Karen told me she had problem getting it published in her home country South Africa because it didn’t have a cheerful enough ending. I actually admired the sensitive but frank manner in which she championed the plight of poor black South Africans in this novel.
Finding Soutbek achieved critical acclaim and was shortlisted for the inaugural Etisalat Prize as well as translated into French (Les oubliés du Cap, L’Aube, 2017) but, nonetheless, generated only modest sales.
I very much believe in giving books and authors time to find their audience. So, I kept supporting Karen and published:
Away from the Dead, a short story collection in 2014;
Travels with My Father, an autobiographical novel, in 2016;
Space Inhabited by Echoes, a poetry collection, in 2018.
All to critical acclaim but with modest sales, but I kept them in print and orders continued to trickle in. To encourage sales, I even acquired a South African distributor and started printing in Cape Town.
Then in 2018, I received two manuscripts from Karen’s newly acquired agent: Harbour’s Breast and Upturned Earth.
Both books were wonderfully written but it was Upturned Earth that caught my attention. Why? Because it was dealing with an important issue: the exploitation of miners. Moreover, the novel is squarely set in Namaqualand in the Cape Colony during the winter of 1886, and has two protagonists whose characters leap of the page and stay with you: William Hull, a white magistrate and Molefi Noki, a black miner.
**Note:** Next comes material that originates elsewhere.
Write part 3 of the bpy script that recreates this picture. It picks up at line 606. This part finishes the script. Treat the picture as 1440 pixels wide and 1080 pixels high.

I couldn’t publish both manuscripts so I decided to publish the one which had the edge: Upturned Earth.
I have never regretted this decision even though Harbour’s Breast was published by another publisher with the title An Island (Holland House Books, 2020) and subsequently longlisted for the 2021 Booker prize.
I’m proud to have discovered Karen and hope that her wonderful list (I hate the word backlist, we have only one list: the list) has had and will continue to bring further success to her writing career.